Our world is also increasingly eerie. Jenny Odell recently wrote about the feeling of living in apocalyptic times, which is fitting given how post-apocalyptic films and novels often evoke a sense of the eerie. Biodiversity loss has resulted in eerie landscapes and oceans, while human migration has resulted in eerily empty urban centers, empty rural settlements, and conversely crowded interstitial spaces: Why are there absences in places where entities are expected, but present in places where they are not?
Odell’s writing also mentions that the etymology of apocalypse is Greek, meaning to reveal, and that prior to its modern English usage signifying ‘an ending’, apocalypse was closer in meaning to insight. Given the old adage “the purpose of visualization is insight, not pictures”, could there be some utility in the notion of “apocalyptic data visualization”? In experiencing the eerie, each viewer can arrive at some degree of insight, that is, to identify the forces acting on world and the data collected.

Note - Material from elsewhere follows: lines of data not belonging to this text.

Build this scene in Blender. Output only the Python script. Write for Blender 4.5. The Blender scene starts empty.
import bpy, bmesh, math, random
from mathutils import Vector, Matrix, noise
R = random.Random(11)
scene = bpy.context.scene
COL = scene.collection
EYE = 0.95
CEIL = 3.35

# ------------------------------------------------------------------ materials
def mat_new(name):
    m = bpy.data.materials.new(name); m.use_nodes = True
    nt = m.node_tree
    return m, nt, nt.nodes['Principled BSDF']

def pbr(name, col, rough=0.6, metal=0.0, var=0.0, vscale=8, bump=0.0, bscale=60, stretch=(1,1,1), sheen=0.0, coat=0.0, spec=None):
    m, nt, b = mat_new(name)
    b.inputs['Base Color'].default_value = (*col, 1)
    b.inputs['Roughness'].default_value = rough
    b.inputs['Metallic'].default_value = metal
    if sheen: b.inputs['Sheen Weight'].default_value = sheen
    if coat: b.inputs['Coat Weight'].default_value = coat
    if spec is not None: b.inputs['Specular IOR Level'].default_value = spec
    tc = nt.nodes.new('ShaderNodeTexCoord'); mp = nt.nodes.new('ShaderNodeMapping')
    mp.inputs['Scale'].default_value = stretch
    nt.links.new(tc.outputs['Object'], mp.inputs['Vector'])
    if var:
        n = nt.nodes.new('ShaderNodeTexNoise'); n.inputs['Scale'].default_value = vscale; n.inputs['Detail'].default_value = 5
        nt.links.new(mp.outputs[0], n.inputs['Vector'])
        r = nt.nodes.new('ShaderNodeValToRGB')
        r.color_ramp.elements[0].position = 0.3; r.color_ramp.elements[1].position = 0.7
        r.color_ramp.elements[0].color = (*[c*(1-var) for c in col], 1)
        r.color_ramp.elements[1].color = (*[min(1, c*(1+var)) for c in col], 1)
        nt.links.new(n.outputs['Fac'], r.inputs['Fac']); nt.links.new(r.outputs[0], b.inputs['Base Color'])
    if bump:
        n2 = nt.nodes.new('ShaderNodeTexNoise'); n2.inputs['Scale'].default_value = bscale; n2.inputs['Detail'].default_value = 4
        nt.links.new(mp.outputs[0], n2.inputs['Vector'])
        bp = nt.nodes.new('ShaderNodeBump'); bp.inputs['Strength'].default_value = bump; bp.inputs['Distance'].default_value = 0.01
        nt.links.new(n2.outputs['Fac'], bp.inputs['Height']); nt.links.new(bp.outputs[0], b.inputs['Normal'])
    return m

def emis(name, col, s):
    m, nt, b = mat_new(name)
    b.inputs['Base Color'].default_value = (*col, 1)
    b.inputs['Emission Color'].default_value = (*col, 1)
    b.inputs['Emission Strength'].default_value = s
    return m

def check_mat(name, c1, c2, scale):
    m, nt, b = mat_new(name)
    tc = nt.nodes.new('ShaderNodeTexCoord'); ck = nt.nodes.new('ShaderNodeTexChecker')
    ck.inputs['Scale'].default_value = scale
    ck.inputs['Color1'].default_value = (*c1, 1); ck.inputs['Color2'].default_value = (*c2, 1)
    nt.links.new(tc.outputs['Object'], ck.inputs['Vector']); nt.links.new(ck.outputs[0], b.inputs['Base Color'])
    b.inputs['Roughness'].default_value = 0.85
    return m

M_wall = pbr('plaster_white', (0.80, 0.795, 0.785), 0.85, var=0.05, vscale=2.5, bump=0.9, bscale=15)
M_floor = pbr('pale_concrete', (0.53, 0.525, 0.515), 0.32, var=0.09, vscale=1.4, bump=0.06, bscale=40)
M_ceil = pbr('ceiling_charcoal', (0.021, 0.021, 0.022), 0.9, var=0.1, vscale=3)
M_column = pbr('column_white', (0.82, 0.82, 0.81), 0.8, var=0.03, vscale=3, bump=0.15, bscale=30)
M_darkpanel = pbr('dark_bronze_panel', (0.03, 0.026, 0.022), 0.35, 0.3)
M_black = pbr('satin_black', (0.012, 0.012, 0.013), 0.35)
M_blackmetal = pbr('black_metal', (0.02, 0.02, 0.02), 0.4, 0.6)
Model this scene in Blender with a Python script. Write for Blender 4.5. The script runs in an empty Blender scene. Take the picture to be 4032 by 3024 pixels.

In conclusion, for much of what could be constituted as weird or eerie in our world, we have the potential, via data visualization to document this reality, and ultimately, the potential to change what viewers believe. I leave you with several design implications, including some (*) that I didn’t discuss here, so please read my full essay if you want to go further down the rabbit hole of the weird and the eerie:
Acknowledge situations where it is appropriate for data visualization to make viewers uncomfortable.
Avoid manipulating viewers’ impressions by pairing an expected or familiar data observation with a weird choice of representation, reserving the grotesque art of xenographics * for communicating truly weird patterns in data.
Employ egocentric perspectives and doorway motifs for distinguishing the familiar from the weird.*
Provide subtle indications of agency via animation.*
Withhold or delay revelatory explanations or annotations for failures of absence and failures of presence.